Benedict Sestini, SJ (1816-1890) embodied the commitment to the sciences that Jesuits long championed, even when doing so meant clashing with not only atheists but also with Catholic Anti-Modernists. He also exemplified the intellectual breadth and depth typical of many Jesuits of his time, and especially those he trained at Woodstock College and Georgetown. The availability of these selected works will enable a wider exploration and appreciation of Sestini's Jesuit training as a scientist and priest.

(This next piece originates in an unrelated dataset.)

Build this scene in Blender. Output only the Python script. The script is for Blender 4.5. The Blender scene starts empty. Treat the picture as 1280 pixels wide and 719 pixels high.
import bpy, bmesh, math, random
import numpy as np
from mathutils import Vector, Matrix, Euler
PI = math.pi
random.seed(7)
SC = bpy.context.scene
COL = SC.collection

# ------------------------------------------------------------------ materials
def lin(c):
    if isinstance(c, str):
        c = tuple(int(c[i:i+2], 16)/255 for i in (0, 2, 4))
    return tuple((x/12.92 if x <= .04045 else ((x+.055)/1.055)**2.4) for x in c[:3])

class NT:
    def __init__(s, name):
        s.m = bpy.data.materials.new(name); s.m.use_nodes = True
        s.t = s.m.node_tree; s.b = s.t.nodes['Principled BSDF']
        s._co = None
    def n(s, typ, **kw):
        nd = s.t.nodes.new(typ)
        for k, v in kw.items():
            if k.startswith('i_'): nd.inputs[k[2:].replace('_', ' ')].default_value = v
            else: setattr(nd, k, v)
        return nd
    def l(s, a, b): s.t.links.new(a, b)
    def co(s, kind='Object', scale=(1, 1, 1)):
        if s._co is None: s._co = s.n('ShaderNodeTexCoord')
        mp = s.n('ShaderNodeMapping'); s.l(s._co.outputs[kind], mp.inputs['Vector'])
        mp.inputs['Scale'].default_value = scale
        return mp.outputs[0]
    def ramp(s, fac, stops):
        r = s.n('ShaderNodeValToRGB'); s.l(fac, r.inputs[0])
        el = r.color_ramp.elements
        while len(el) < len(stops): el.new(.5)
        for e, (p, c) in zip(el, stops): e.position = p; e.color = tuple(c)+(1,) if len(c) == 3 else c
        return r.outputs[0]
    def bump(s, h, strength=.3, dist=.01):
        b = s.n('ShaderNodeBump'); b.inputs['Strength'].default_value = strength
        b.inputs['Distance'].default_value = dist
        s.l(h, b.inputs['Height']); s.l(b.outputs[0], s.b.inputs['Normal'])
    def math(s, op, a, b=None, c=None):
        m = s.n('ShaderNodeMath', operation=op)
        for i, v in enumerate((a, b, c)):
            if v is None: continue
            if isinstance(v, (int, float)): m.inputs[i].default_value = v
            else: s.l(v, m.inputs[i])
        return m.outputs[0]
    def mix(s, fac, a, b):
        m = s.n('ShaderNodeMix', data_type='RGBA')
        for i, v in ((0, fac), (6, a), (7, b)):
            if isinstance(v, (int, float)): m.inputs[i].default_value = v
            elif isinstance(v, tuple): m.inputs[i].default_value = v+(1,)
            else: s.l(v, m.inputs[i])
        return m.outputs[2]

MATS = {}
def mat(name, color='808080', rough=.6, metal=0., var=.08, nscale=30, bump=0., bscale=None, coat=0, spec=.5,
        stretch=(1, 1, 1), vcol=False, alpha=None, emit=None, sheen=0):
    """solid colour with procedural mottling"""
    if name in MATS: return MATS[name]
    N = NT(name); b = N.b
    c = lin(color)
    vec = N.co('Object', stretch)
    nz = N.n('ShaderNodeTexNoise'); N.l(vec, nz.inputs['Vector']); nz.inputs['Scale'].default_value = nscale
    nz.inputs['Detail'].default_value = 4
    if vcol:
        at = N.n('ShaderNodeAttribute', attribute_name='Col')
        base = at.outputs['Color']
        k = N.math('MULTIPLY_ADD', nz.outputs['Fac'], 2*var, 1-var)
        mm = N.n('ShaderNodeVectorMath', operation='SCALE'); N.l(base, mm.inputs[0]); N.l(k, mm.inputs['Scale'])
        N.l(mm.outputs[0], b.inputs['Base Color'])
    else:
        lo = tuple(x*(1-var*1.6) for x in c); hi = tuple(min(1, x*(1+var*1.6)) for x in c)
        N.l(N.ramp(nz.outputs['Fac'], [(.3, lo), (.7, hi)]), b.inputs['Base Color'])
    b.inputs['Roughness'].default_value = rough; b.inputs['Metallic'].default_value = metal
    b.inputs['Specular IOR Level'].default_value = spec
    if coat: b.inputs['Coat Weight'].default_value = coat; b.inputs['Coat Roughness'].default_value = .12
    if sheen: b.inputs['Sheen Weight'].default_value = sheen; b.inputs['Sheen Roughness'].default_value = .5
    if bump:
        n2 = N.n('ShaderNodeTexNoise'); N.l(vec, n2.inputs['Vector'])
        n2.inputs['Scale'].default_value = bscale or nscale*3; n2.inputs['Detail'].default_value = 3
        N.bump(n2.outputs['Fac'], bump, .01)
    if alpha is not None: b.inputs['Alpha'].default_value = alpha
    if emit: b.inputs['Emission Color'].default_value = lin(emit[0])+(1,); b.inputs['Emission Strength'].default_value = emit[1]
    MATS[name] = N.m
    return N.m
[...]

Born in Florence, Italy on March 20, 1816, Sestini entered the Jesuit novitiate on October 30, 1836. Sestini was the student of Andrea Caraffa, the Jesuit professor of higher mathematics and mathematical physics at the Roman College. Sestini became the assistant director of the Observatory of the Roman College until 1848, but due to the Italian Revolution in 1848, was sent to Georgetown to work in its observatory as an astronomer. There he also taught mathematics and the natural sciences to the young Jesuits.

One of Sestini's important contributions to the Woodstock College Library was the ceiling he designed and painted that depicted the solar system according to Copernicus. He was also founding editor for Messenger of the Sacred Heart, a Jesuit magazine published at Woodstock College. It offered spiritual reflections and news from all over the United States on Catholic activities and events.